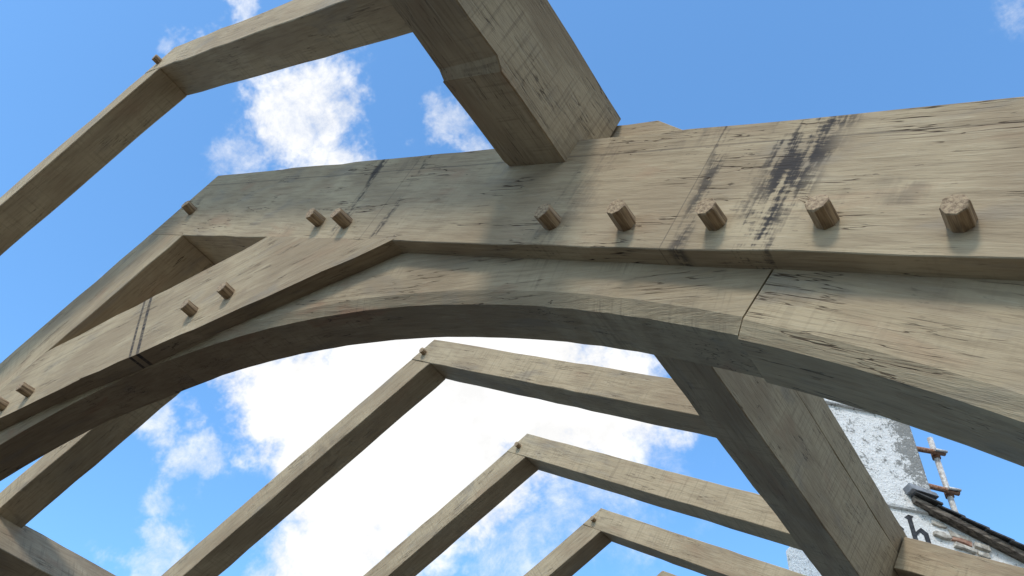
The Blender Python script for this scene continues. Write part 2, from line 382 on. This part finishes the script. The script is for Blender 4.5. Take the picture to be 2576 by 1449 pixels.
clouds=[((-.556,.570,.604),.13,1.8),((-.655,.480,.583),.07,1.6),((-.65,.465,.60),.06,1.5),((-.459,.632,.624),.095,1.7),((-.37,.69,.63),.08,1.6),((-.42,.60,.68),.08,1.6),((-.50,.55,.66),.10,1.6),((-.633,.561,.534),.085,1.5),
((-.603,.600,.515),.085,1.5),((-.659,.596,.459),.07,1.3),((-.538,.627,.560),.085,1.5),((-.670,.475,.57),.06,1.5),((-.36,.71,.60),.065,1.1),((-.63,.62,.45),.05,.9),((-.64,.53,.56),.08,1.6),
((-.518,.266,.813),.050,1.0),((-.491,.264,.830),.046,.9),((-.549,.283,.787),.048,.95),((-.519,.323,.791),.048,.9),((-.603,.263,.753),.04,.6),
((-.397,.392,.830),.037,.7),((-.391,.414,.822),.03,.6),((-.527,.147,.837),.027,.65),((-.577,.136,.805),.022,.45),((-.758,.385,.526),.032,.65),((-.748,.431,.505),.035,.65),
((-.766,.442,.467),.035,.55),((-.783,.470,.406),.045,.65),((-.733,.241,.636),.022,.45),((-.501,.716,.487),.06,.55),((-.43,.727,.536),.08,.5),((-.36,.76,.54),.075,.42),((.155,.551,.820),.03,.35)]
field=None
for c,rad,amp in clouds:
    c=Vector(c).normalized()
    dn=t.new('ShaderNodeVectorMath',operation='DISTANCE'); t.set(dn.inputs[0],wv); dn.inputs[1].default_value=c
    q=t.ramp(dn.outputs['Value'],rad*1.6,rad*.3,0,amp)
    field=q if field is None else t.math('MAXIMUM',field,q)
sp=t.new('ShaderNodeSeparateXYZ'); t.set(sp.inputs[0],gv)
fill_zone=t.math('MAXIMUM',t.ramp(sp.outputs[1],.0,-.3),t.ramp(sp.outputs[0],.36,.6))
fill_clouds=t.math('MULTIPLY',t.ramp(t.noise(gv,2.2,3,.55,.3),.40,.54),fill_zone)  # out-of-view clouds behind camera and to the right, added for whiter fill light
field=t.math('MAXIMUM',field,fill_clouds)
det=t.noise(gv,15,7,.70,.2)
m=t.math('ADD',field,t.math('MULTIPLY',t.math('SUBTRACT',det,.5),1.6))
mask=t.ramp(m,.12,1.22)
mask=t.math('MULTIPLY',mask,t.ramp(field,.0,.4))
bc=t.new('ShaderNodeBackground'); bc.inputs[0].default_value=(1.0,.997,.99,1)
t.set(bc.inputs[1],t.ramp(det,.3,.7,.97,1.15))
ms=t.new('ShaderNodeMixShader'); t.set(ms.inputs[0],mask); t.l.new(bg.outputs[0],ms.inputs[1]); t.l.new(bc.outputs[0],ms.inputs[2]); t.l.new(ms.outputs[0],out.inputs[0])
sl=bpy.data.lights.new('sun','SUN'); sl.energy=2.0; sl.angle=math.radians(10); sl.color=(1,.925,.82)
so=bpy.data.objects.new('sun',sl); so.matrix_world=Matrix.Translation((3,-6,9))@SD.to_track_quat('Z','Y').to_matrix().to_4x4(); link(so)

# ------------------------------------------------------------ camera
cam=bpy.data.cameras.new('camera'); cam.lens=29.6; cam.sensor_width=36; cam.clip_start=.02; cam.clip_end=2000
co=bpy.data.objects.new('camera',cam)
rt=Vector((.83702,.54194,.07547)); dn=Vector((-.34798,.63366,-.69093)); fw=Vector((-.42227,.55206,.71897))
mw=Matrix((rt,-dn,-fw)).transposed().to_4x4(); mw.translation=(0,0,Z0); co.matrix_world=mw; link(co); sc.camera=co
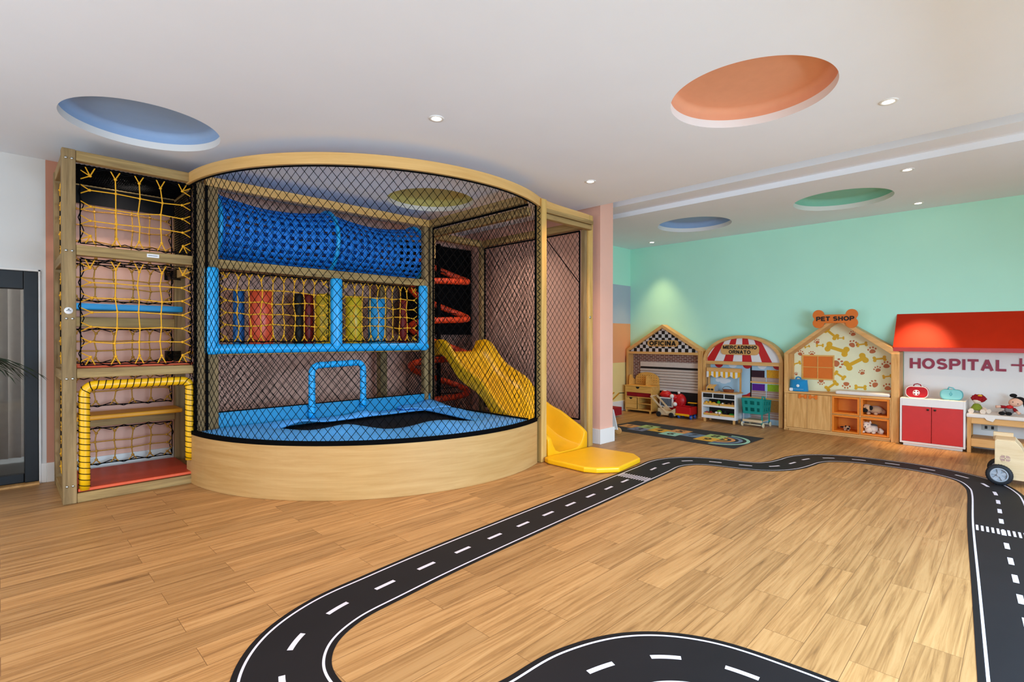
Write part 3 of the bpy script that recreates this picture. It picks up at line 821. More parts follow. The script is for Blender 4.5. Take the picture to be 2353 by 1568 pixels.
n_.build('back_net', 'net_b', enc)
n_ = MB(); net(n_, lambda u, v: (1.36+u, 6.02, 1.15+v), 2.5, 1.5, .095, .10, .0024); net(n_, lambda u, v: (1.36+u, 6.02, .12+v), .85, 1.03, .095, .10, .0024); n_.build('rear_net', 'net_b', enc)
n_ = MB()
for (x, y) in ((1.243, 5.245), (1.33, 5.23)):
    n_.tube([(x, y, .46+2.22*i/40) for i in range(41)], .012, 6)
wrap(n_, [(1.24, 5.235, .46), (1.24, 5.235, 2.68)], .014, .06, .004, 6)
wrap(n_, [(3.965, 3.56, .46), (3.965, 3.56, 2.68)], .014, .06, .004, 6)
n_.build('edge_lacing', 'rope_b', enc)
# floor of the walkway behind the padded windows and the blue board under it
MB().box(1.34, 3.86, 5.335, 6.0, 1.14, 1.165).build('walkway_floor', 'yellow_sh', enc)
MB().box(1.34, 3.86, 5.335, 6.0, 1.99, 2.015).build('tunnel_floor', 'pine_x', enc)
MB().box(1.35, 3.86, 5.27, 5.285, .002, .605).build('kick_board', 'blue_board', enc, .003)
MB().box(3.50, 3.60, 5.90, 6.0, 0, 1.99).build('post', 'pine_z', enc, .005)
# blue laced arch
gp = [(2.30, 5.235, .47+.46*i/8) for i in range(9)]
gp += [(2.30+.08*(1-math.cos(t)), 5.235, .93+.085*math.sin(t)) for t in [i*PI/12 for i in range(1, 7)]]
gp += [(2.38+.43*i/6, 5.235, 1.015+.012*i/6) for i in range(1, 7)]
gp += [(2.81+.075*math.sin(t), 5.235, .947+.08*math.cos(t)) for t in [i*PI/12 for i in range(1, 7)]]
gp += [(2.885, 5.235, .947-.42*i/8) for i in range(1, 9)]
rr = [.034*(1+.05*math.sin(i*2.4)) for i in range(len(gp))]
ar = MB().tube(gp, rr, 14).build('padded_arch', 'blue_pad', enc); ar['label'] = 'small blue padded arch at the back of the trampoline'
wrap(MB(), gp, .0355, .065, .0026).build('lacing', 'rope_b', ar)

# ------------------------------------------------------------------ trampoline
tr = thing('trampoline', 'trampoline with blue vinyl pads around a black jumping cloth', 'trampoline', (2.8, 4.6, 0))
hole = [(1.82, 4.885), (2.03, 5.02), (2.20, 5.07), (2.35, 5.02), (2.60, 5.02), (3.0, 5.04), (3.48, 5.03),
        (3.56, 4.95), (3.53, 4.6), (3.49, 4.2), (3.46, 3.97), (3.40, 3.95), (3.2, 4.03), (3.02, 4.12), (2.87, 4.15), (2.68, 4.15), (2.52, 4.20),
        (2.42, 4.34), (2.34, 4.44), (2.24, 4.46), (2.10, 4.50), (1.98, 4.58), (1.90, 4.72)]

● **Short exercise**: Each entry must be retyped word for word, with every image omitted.

● **Output for this exercise**:
The Blender Python script for this scene continues. Write part 2, from line 382 on. This part finishes the script. The script is for Blender 4.5. Take the picture to be 2576 by 1449 pixels.
clouds=[((-.556,.570,.604),.13,1.8),((-.655,.480,.583),.07,1.6),((-.65,.465,.60),.06,1.5),((-.459,.632,.624),.095,1.7),((-.37,.69,.63),.08,1.6),((-.42,.60,.68),.08,1.6),((-.50,.55,.66),.10,1.6),((-.633,.561,.534),.085,1.5),
((-.603,.600,.515),.085,1.5),((-.659,.596,.459),.07,1.3),((-.538,.627,.560),.085,1.5),((-.670,.475,.57),.06,1.5),((-.36,.71,.60),.065,1.1),((-.63,.62,.45),.05,.9),((-.64,.53,.56),.08,1.6),
((-.518,.266,.813),.050,1.0),((-.491,.264,.830),.046,.9),((-.549,.283,.787),.048,.95),((-.519,.323,.791),.048,.9),((-.603,.263,.753),.04,.6),
((-.397,.392,.830),.037,.7),((-.391,.414,.822),.03,.6),((-.527,.147,.837),.027,.65),((-.577,.136,.805),.022,.45),((-.758,.385,.526),.032,.65),((-.748,.431,.505),.035,.65),
((-.766,.442,.467),.035,.55),((-.783,.470,.406),.045,.65),((-.733,.241,.636),.022,.45),((-.501,.716,.487),.06,.55),((-.43,.727,.536),.08,.5),((-.36,.76,.54),.075,.42),((.155,.551,.820),.03,.35)]
field=None
for c,rad,amp in clouds:
    c=Vector(c).normalized()
    dn=t.new('ShaderNodeVectorMath',operation='DISTANCE'); t.set(dn.inputs[0],wv); dn.inputs[1].default_value=c
    q=t.ramp(dn.outputs['Value'],rad*1.6,rad*.3,0,amp)
    field=q if field is None else t.math('MAXIMUM',field,q)
sp=t.new('ShaderNodeSeparateXYZ'); t.set(sp.inputs[0],gv)
fill_zone=t.math('MAXIMUM',t.ramp(sp.outputs[1],.0,-.3),t.ramp(sp.outputs[0],.36,.6))
fill_clouds=t.math('MULTIPLY',t.ramp(t.noise(gv,2.2,3,.55,.3),.40,.54),fill_zone)  # out-of-view clouds behind camera and to the right, added for whiter fill light
field=t.math('MAXIMUM',field,fill_clouds)
det=t.noise(gv,15,7,.70,.2)
m=t.math('ADD',field,t.math('MULTIPLY',t.math('SUBTRACT',det,.5),1.6))
mask=t.ramp(m,.12,1.22)
mask=t.math('MULTIPLY',mask,t.ramp(field,.0,.4))
bc=t.new('ShaderNodeBackground'); bc.inputs[0].default_value=(1.0,.997,.99,1)
t.set(bc.inputs[1],t.ramp(det,.3,.7,.97,1.15))
ms=t.new('ShaderNodeMixShader'); t.set(ms.inputs[0],mask); t.l.new(bg.outputs[0],ms.inputs[1]); t.l.new(bc.outputs[0],ms.inputs[2]); t.l.new(ms.outputs[0],out.inputs[0])
sl=bpy.data.lights.new('sun','SUN'); sl.energy=2.0; sl.angle=math.radians(10); sl.color=(1,.925,.82)
so=bpy.data.objects.new('sun',sl); so.matrix_world=Matrix.Translation((3,-6,9))@SD.to_track_quat('Z','Y').to_matrix().to_4x4(); link(so)

# ------------------------------------------------------------ camera
cam=bpy.data.cameras.new('camera'); cam.lens=29.6; cam.sensor_width=36; cam.clip_start=.02; cam.clip_end=2000
co=bpy.data.objects.new('camera',cam)
rt=Vector((.83702,.54194,.07547)); dn=Vector((-.34798,.63366,-.69093)); fw=Vector((-.42227,.55206,.71897))
mw=Matrix((rt,-dn,-fw)).transposed().to_4x4(); mw.translation=(0,0,Z0); co.matrix_world=mw; link(co); sc.camera=co
Write part 3 of the bpy script that recreates this picture. It picks up at line 821. More parts follow. The script is for Blender 4.5. Take the picture to be 2353 by 1568 pixels.
n_.build('back_net', 'net_b', enc)
n_ = MB(); net(n_, lambda u, v: (1.36+u, 6.02, 1.15+v), 2.5, 1.5, .095, .10, .0024); net(n_, lambda u, v: (1.36+u, 6.02, .12+v), .85, 1.03, .095, .10, .0024); n_.build('rear_net', 'net_b', enc)
n_ = MB()
for (x, y) in ((1.243, 5.245), (1.33, 5.23)):
    n_.tube([(x, y, .46+2.22*i/40) for i in range(41)], .012, 6)
wrap(n_, [(1.24, 5.235, .46), (1.24, 5.235, 2.68)], .014, .06, .004, 6)
wrap(n_, [(3.965, 3.56, .46), (3.965, 3.56, 2.68)], .014, .06, .004, 6)
n_.build('edge_lacing', 'rope_b', enc)
# floor of the walkway behind the padded windows and the blue board under it
MB().box(1.34, 3.86, 5.335, 6.0, 1.14, 1.165).build('walkway_floor', 'yellow_sh', enc)
MB().box(1.34, 3.86, 5.335, 6.0, 1.99, 2.015).build('tunnel_floor', 'pine_x', enc)
MB().box(1.35, 3.86, 5.27, 5.285, .002, .605).build('kick_board', 'blue_board', enc, .003)
MB().box(3.50, 3.60, 5.90, 6.0, 0, 1.99).build('post', 'pine_z', enc, .005)
# blue laced arch
gp = [(2.30, 5.235, .47+.46*i/8) for i in range(9)]
gp += [(2.30+.08*(1-math.cos(t)), 5.235, .93+.085*math.sin(t)) for t in [i*PI/12 for i in range(1, 7)]]
gp += [(2.38+.43*i/6, 5.235, 1.015+.012*i/6) for i in range(1, 7)]
gp += [(2.81+.075*math.sin(t), 5.235, .947+.08*math.cos(t)) for t in [i*PI/12 for i in range(1, 7)]]
gp += [(2.885, 5.235, .947-.42*i/8) for i in range(1, 9)]
rr = [.034*(1+.05*math.sin(i*2.4)) for i in range(len(gp))]
ar = MB().tube(gp, rr, 14).build('padded_arch', 'blue_pad', enc); ar['label'] = 'small blue padded arch at the back of the trampoline'
wrap(MB(), gp, .0355, .065, .0026).build('lacing', 'rope_b', ar)

# ------------------------------------------------------------------ trampoline
tr = thing('trampoline', 'trampoline with blue vinyl pads around a black jumping cloth', 'trampoline', (2.8, 4.6, 0))
hole = [(1.82, 4.885), (2.03, 5.02), (2.20, 5.07), (2.35, 5.02), (2.60, 5.02), (3.0, 5.04), (3.48, 5.03),
        (3.56, 4.95), (3.53, 4.6), (3.49, 4.2), (3.46, 3.97), (3.40, 3.95), (3.2, 4.03), (3.02, 4.12), (2.87, 4.15), (2.68, 4.15), (2.52, 4.20),
        (2.42, 4.34), (2.34, 4.44), (2.24, 4.46), (2.10, 4.50), (1.98, 4.58), (1.90, 4.72)]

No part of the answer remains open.